Over the years, there has been speculation as to whether he specifically uttered the line: "I only regret that I have but one life to lose for my country."
The line may be a revision of "I am so satisfied with the cause in which I have engaged that my only regret is that I have not more lives than one to offer in its service."
The Carolinas, Georgia, and Virginia all devote significant militia resources to campaign against the Cherokee.
Between late July and early October 1776, militia forces numbering in the thousands have entered Cherokee land, destroying crops and villages.
The Cherokee themselves flee before the advance, and end up taking refuge in lands further west and south.

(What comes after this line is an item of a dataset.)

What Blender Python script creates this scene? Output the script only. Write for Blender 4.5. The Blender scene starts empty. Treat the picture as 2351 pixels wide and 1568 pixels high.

The year 1776 had seen delicate negotiations between American agents in Paris, including Silas Deane, and Louis XVI and his foreign minister, Comte Charles de Vergennes.
The king and his minister hope that by supplying the Americans with arms and officers, they might restore French influence in North America, and exact revenge against Britain for the loss in the Seven Years' War.
When the young Gilbert du Motier, Marquis de Lafayette, heard that French officers were being sent to America, he had demanded to be among them.
He met Deane, and gained inclusion despite his youth.
On December 7, 1776, Deane had enlisted Lafayette as a major general.
The plan to send French officers (as well as other aid) to America comes to nothing when the British hear of it and threatened war.
Lafayette's father-in-law, de Noailles, had scolded the young man and told him to go to London and visit the Marquis de Noailles, the ambassador to Britain and Lafayette's uncle by marriage, which he did in February 1777.
In the interim, he did not abandon his plans to go to America.
Lafayette had been presented to George III, and spent three weeks in London society.
On his return to France, he goes into hiding from his father-in-law (and superior officer), writing to him that he is planning to go to America.
De Noailles is furious, and persuades Louis to issue a decree forbidding French officers from serving in America, specifically naming Lafayette.
Vergennes may have persuaded the king to order Lafayette's arrest, though this is uncertain.